Contours of State and Local Action
Legislation
Proposals for a Consumer Privacy Bill of Rights and an updated Electronic Communications Privacy Act stall in Washington DC. Meanwhile, in Texas, state politicians acknowledge their constituents are “becoming increasingly wary that their lives are going to be no longer their own.” States ranging from California to Oklahoma have passed different privacy laws to protect individual information in a variety of contexts. Many of these laws were enacted in response to citizen demands for action after Edward Snowden’s 2013 revelations of the federal government’s mass surveillance program.
In 2003 California pioneered a data breach notification law that requires both private and public organizations to inform users if their data is breached or stolen. Similar statutes have been adopted in almost every other state.
California was also the first state to mandate via legislation that commercial websites and online services publish a privacy policy. The California Online Privacy Protection Act applies to mobile applications and was amended in 2013 to also require disclosures by websites and other online services that monitor user activities in the Net “to build a profile of [user] behavior and interests.”
Most recently, twenty-five states have legislated to disable employers from demanding access credentials to their employees’ personal social media accounts as a condition of employment. More than a dozen states have adopted similar bills to protect student social media accounts from unwarranted access by their academic institutions.
Enforcement and Administration
Beyond its provisions, the teeth of subnational privacy law lie in its enforcement and administration by the pertinent government authorities.
State attorney generals are front and center to making privacy legislation more than a gimmick. In 2013, Google settled a case filed by 38 states for violations of people’s privacy through its Street View project; the company admitted to collecting passwords, email, and other personal user information. Also in 2013, Google entered into a $17 million settlement with 37 states plus the District of Columbia for bypassing Safari’s default privacy settings and enabling undisclosed third-party user surveillance.
Perhaps in the clearest preview of imminent local-federal confrontations, Mayor de Blasio recently announced the municipal government will shield from the feds data of undocumented immigrants participating of idNYC. The program was created, in part, to provide undocumented immigrants residing in New York with a formal ID. The Human Resources Administration manages the initiative and retains the right to destroy records relating to proof of identity or residency of ID solicitants, per the program’s 2014 enacting legislation.
Is Federalism Salvation?
State and local action to counter the continuous lessening of our privacy in the digital age is especially commendable given the federal government’s unwillingness to act.
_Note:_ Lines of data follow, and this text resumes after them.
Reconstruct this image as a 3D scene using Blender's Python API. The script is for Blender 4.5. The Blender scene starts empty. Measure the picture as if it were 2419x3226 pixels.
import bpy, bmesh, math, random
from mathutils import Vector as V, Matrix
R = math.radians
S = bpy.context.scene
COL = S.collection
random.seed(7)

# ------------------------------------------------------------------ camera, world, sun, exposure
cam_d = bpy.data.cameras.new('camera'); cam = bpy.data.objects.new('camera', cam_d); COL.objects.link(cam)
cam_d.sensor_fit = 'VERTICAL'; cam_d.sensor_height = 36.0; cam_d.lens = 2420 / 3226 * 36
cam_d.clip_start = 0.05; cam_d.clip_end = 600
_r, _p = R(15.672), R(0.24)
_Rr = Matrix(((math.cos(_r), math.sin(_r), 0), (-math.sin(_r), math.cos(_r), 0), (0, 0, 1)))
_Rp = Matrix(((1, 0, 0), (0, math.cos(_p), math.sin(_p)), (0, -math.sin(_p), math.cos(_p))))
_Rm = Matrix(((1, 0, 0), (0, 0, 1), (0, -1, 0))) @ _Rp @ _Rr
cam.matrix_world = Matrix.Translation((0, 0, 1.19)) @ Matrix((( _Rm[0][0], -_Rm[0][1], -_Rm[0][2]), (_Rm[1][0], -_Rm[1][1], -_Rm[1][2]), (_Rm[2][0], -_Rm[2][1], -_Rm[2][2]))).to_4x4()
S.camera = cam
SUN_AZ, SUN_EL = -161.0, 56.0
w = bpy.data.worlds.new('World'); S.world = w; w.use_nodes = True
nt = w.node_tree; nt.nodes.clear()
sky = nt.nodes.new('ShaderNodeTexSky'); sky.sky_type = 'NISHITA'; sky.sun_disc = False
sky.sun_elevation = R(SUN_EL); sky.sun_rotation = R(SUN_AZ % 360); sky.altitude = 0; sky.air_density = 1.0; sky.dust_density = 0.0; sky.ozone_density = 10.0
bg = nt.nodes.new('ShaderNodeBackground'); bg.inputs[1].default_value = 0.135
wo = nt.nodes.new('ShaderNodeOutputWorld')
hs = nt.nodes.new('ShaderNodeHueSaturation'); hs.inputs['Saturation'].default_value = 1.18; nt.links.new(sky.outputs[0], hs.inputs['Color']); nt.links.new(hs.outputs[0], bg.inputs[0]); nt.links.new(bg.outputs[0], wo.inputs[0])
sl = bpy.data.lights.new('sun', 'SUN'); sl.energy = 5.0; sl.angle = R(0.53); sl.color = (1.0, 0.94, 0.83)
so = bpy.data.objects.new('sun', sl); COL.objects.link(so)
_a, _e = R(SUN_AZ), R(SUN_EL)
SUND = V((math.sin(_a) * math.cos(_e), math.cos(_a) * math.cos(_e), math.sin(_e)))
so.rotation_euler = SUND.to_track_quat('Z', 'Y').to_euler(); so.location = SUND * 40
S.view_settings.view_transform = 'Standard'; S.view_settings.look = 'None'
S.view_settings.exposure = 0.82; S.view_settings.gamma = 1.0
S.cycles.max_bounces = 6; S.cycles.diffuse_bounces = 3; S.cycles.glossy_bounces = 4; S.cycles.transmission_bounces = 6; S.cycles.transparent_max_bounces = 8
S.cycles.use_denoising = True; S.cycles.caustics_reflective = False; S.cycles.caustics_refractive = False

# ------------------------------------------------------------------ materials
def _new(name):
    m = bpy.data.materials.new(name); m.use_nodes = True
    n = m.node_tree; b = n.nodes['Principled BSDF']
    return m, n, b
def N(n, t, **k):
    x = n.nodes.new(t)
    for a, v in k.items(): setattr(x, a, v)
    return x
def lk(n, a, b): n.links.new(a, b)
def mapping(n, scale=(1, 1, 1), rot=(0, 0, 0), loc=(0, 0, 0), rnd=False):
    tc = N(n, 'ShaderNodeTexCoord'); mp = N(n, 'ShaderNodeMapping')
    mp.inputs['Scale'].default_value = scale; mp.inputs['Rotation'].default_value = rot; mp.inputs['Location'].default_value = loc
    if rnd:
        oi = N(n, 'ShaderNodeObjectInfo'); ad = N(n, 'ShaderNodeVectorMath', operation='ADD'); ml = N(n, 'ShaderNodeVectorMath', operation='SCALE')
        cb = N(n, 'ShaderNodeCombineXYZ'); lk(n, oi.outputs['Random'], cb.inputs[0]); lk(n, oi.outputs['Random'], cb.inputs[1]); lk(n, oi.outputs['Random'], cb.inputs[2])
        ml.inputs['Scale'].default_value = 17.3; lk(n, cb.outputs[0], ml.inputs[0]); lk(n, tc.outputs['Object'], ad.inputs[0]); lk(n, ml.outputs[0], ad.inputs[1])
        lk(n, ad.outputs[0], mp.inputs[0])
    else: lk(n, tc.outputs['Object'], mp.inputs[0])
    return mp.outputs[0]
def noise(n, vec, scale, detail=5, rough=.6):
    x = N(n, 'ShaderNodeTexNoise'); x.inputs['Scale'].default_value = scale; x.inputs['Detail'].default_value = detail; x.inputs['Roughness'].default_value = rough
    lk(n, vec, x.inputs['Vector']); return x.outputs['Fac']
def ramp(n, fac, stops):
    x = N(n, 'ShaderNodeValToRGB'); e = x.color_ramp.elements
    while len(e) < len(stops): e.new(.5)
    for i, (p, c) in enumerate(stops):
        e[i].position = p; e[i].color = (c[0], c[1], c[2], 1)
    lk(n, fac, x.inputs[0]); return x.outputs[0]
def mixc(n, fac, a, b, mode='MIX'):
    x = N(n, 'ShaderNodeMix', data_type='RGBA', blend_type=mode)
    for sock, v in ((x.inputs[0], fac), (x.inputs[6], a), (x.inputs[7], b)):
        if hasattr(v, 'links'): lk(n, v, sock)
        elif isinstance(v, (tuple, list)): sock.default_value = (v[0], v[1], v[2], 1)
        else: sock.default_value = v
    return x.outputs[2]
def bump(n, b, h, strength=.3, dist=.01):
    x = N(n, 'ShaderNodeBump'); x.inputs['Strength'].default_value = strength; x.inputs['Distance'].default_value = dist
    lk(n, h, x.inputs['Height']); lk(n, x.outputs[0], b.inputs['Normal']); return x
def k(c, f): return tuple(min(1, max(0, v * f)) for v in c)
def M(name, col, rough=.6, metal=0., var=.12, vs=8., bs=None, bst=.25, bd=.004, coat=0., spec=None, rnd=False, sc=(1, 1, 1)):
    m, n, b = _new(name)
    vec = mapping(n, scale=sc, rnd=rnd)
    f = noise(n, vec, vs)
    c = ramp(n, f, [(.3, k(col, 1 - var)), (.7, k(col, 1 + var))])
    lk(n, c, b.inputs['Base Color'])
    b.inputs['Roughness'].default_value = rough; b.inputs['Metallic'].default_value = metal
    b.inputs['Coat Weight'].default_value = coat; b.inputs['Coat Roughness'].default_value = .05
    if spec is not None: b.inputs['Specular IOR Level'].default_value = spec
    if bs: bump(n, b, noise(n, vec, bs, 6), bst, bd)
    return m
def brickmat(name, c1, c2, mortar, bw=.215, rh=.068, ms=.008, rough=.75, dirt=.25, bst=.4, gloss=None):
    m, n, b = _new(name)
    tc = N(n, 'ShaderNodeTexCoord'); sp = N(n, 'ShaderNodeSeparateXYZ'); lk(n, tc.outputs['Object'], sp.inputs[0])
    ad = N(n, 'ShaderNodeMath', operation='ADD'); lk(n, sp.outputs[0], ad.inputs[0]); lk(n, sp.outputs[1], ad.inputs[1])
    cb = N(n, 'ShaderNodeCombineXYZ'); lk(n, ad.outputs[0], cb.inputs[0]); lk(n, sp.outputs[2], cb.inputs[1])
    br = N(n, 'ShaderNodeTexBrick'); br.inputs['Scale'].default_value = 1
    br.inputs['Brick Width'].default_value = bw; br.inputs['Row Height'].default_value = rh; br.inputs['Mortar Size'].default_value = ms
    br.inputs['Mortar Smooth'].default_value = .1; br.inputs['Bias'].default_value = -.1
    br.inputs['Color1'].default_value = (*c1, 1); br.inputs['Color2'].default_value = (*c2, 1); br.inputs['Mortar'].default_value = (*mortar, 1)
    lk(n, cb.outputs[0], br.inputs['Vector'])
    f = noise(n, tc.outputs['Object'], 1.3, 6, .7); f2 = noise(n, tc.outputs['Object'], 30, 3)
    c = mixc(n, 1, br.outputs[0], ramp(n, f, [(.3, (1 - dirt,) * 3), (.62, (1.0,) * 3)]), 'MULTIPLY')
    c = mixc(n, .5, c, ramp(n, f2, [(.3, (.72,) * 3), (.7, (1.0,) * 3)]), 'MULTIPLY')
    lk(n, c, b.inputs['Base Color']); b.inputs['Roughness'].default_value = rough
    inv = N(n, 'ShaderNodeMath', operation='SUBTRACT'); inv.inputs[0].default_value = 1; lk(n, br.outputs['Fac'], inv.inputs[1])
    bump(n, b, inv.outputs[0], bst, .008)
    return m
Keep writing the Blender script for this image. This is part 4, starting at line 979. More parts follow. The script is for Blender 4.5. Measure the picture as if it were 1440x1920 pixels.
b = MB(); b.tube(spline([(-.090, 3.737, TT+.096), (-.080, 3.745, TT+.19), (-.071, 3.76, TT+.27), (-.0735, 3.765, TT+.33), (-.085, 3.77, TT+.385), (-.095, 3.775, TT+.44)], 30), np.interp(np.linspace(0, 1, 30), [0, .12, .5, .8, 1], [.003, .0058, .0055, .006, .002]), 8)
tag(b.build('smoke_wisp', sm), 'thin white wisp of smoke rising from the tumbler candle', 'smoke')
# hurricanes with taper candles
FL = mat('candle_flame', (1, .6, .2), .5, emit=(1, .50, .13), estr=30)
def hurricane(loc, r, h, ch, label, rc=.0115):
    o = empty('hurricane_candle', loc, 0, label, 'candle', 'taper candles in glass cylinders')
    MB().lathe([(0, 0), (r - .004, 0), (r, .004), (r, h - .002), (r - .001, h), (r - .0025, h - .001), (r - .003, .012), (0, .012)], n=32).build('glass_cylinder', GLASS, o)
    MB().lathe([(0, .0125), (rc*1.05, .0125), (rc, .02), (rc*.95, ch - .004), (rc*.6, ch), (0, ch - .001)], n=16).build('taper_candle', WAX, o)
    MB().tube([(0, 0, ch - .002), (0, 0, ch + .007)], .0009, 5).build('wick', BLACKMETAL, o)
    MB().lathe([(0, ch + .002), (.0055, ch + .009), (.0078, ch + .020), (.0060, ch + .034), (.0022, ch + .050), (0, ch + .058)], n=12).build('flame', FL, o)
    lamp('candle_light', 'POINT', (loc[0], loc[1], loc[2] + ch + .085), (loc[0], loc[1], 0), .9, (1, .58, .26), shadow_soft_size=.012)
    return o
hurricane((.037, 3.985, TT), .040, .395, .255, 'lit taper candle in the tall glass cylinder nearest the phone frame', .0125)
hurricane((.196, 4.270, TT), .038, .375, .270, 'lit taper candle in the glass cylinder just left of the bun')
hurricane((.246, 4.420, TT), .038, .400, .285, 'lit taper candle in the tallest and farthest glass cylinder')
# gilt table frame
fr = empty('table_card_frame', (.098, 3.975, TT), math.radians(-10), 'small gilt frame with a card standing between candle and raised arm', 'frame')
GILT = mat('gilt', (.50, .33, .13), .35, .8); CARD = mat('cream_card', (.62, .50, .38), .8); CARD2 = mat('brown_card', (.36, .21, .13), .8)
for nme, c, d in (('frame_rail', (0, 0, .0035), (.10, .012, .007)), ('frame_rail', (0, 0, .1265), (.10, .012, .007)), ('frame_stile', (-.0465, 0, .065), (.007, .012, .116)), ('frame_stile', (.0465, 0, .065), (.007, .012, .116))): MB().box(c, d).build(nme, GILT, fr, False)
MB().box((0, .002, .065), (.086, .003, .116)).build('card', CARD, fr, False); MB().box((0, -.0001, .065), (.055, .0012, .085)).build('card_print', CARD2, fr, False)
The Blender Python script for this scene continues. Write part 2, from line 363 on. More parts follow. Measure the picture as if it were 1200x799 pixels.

But just from the brief overview of legislation and enforcement actions outlined above it is clear state and local authorities have yet to substantially limit online service providers’ ability to profiteer off our digital lives, the fundamental unfreedom and injustice of our Net society.
Disclosure does not equate protection. Service providers still act under the law when they collect our behavior and sell it like they wish, as long as they announce its collection. Knowing what they are collecting, but still allowing them to collect and surveil, is not enough if we envision privacy as a robust triad of secrecy, anonymity, and autonomy. And even if we just hope for compliance with the current regulatory regime’s restrained reach, $7 and $17 million settlements seem meager deterrents for service providers like Facebook and Google.
Moreover, local leaders’ public statement announcing they will stand off federal officials who attempt to intrude upon the privacy of their urban denizens conflicts with their willingness to adopt the smart city gospel. Making city services more efficient and user-accessible should certainly be a priority for any municipal administration, but is installing cameras and censors in every corner—creating a “total information awareness scheme”—the answer to that? If we don’t like our city’s privacy policy, do we have the ability to opt out?
Salvation is Individual
Despite the observable limits of current attempts at state and local privacy lawmaking, in the near future any further legislative or legal innovations to protect our freedom from the Net are likely to stem from the subnational scene. Local public officials across the partisan spectrum have demonstrated their willingness to talk privacy and grapple with the implications of its erosion in the digital era. It’s on us to mobilize and advocate for better. A potential first step: demanding legislation that bans the sale and requires the deletion of metrics collected through the smart city infrastructure. We may not be able to opt out from our city’s surveillance apparatus, but we are still free to opt into our political process and demand something done about it.